Reelected Okinawa governor faces difficulties in pushing U.S. base issue

The Yomiuri Shimbun
Reclamation work is seen underway on Sept. 7 in the coastal area of the Henoko district of Nago, Okinawa Prefecture, in preparation for the relocation of the U.S. Marine Corps Futenma Air Station.

The relocation of the U.S. Marine Corps Futenma Air Station within Okinawa Prefecture is continuing despite the reelection of Gov. Denny Tamaki.

The Okinawa governor, who opposes the base’s relocation to the Henoko coastal district of Nago from Ginowan, won a second term Sunday by defeating two challengers, including Atsushi Sakima in a rematch of the 2018 election.

The pro-relocation Sakima was backed by the national ruling coalition of the Liberal Democratic Party and Komeito. The former Ginowan mayor tellingly won more votes than Tamaki in that city and in Nago.

For Tamaki, the road ahead may prove to be difficult.

Ongoing court battle

“We’ve been proceeding with the understanding of the people of Okinawa,” Prime Minister Fumio Kishida said Monday at the Prime Minister’s Office in Tokyo, referring to the work to relocate the base. “We must continue to make the effort.”

With the prefecture’s approval at the end of 2013 under a conservative governor supported by the national ruling coalition, the central government began reclamation work in Henoko in the southern part of the coastal area. That sea area has now been reclaimed, accounting for just under 30% of the total reclamation area.

In the northern part, however, reclamation work has not proceeded in areas of weak seabed that need reinforcement. Tamaki had become the governor and did not approve the central government’s request for design changes to the plan that included the reinforcement work.

Tamaki has been engaged in a legal battle with the central government over his decision. His reelection is expected to prolong the confrontation.

Some within the central government take the election result as saying that “how people voted is important, but not all voters are against the relocation.”

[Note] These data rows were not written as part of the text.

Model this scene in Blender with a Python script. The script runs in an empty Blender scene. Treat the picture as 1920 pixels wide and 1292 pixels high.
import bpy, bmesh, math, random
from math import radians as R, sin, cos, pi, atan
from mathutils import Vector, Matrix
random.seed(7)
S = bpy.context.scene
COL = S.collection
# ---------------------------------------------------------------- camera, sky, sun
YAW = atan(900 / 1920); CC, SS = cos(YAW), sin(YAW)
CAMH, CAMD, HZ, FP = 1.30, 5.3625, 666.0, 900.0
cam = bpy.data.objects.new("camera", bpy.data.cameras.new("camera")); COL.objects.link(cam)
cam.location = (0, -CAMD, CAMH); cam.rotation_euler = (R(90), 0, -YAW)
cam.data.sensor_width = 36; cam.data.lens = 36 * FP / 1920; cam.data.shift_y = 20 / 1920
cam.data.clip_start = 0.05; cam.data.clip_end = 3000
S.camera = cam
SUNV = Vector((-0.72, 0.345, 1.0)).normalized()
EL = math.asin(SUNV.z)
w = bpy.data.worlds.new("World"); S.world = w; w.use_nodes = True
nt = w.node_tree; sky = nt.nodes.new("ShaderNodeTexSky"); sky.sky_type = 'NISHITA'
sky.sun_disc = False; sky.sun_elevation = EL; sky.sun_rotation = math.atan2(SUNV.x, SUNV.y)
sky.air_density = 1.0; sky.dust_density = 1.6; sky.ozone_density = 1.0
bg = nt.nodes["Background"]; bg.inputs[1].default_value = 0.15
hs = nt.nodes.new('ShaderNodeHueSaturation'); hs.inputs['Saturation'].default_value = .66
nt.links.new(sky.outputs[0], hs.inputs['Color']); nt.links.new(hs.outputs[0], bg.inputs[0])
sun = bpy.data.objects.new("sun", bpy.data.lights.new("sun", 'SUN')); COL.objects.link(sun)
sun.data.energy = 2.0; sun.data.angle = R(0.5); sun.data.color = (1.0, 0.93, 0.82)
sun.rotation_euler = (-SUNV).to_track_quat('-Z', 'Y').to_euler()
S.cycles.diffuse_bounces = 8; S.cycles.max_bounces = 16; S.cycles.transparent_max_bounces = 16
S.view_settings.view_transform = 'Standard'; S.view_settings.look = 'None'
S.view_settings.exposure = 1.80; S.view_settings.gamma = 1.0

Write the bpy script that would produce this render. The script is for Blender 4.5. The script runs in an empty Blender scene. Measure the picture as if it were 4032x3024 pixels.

Voters in Ginowan and Nago, the cities directly affected by the relocation, gave more votes to Sakima than to Tamaki. Sakima had 26,221 votes from Ginowan voters to Tamaki’s 20,722, while he was just ahead of the incumbent in Nago with 15,717 votes to 15,407.

In the Ginowan mayoral election also on Sunday, the incumbent pro-relocation mayor endorsed by the national ruling coalition defeated a candidate seeking to be elected mayor for the first time. Even in the Nago city assembly election, a majority was won by candidates siding with the incumbent mayor, who is supported by the national ruling coalition.

“With the relocation progressing as a fait accompli, emphasizing only the base issue is a fading argument,” a senior LDP official said. “The economic stimulus plan Sakima presented during the campaign drew voters’ interest, too.”

LDP making gains

In this year of elections, the LDP has won all four Okinawa mayoral elections scheduled including in Nago. In July for the House of Councillors election to fill one seat in the Okinawa Constituency, an LDP candidate was only 2,888 votes behind the winning candidate backed by national opposition parties.

Even so, the decisive battle of the gubernatorial election ended in defeat for the national ruling coalition. The LDP said that votes from the conservative camp failed to all go to Sakima.

“There is no doubt that some people in the prefecture were concerned” about the LDP’s connections with the Family Federation for World Peace and Unification, widely known as the Unification Church, said LDP Election Strategy Committee Chairperson Hiroshi Moriyama on Monday.

With unified local elections coming next spring, the LDP is likely to have an urgent need to revise its readiness for these polls.